#### DATA PROVIDED:

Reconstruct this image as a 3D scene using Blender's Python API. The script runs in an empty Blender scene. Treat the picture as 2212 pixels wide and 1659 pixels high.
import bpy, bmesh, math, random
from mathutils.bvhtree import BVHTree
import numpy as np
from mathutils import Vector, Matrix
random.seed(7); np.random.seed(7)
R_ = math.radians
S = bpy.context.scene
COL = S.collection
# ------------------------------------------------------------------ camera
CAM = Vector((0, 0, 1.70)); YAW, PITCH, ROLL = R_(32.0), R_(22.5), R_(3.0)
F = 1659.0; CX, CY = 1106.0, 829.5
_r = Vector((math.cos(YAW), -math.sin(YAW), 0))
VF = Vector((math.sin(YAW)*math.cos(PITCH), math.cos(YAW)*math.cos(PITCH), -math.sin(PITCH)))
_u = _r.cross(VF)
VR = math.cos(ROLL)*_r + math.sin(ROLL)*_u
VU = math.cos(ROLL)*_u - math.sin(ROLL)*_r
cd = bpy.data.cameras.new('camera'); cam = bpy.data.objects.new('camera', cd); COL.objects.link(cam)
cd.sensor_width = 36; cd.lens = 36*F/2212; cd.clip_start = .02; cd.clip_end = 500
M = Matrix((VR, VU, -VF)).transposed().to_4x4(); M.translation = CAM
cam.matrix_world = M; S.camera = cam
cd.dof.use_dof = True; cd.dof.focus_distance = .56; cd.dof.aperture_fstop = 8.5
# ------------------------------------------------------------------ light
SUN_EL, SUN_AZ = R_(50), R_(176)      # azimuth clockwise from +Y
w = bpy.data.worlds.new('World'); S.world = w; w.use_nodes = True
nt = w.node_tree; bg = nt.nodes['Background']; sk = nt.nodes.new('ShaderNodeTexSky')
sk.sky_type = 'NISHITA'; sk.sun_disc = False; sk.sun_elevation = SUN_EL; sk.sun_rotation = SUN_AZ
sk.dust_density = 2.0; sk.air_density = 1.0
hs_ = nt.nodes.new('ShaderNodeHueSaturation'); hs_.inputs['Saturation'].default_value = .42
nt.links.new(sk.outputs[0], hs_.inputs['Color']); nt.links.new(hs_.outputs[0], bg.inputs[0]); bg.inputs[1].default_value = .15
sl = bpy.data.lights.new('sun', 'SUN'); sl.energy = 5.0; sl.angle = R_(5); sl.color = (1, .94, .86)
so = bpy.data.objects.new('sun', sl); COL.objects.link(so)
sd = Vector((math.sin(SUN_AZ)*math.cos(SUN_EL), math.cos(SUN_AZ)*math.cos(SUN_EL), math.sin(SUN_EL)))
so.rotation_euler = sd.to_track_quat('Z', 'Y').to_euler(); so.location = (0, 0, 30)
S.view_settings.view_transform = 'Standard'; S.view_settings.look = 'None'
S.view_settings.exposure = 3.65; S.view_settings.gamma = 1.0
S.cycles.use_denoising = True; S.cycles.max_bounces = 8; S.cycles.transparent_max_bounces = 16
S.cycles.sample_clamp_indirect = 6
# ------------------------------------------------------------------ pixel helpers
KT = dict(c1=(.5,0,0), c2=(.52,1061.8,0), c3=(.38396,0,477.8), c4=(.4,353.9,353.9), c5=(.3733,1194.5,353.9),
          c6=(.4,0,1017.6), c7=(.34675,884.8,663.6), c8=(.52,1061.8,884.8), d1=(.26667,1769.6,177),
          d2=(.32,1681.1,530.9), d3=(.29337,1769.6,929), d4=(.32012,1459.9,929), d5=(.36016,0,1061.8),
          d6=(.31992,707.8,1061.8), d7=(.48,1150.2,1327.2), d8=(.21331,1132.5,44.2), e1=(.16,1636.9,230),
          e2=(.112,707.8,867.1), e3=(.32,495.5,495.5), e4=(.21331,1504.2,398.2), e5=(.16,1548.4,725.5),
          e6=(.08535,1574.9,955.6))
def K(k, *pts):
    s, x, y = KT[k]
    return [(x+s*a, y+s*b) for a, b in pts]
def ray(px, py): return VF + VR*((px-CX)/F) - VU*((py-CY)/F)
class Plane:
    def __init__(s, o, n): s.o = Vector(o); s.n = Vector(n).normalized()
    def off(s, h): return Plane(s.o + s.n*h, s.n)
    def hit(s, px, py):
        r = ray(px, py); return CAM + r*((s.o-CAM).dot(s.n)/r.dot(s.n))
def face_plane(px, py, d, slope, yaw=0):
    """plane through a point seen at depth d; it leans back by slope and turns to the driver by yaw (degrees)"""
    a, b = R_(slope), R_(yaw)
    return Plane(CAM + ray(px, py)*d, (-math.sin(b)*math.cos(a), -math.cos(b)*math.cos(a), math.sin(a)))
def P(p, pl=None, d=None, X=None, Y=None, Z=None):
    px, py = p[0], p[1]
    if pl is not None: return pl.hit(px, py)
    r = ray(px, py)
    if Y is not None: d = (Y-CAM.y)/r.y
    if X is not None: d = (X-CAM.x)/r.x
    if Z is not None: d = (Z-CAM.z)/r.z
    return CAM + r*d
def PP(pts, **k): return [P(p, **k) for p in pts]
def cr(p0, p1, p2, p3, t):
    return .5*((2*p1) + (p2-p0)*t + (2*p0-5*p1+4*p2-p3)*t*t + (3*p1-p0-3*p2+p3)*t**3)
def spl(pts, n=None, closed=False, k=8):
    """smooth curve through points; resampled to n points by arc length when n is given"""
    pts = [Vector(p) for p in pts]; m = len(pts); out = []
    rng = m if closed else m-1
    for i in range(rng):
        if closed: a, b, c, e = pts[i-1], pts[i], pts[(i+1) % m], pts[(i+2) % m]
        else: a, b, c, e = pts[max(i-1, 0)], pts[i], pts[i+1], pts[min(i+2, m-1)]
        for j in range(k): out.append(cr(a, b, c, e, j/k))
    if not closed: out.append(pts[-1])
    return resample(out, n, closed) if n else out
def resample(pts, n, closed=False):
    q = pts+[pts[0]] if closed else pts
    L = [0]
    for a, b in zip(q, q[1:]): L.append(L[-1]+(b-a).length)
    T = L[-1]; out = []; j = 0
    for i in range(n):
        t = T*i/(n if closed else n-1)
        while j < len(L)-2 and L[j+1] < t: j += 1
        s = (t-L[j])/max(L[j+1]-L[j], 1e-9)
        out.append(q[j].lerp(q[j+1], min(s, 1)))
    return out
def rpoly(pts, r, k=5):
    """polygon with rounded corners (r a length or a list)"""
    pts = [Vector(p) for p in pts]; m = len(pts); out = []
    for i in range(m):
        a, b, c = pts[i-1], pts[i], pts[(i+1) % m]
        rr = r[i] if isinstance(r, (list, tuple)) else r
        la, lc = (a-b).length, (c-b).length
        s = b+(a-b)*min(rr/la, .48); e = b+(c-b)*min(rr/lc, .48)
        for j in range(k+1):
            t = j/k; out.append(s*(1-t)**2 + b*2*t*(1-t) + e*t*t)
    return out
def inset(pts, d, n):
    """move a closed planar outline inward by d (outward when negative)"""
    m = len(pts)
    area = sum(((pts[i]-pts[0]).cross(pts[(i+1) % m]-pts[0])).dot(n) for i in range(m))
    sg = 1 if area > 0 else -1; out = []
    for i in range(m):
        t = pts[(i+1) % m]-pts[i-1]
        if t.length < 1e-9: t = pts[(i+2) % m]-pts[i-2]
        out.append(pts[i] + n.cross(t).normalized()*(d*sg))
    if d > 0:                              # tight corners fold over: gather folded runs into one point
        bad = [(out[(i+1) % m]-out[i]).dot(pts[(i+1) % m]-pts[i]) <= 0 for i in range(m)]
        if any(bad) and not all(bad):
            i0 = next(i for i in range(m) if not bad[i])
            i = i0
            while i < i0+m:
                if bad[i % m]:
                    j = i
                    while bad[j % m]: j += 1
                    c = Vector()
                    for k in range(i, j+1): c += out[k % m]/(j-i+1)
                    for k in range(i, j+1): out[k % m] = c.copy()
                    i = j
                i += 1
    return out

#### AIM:
Pick out every line above that contains the word "scene" and copy it.

#### SOLVED EXERCISE:
Reconstruct this image as a 3D scene using Blender's Python API. The script runs in an empty Blender scene. Treat the picture as 2212 pixels wide and 1659 pixels high.
S = bpy.context.scene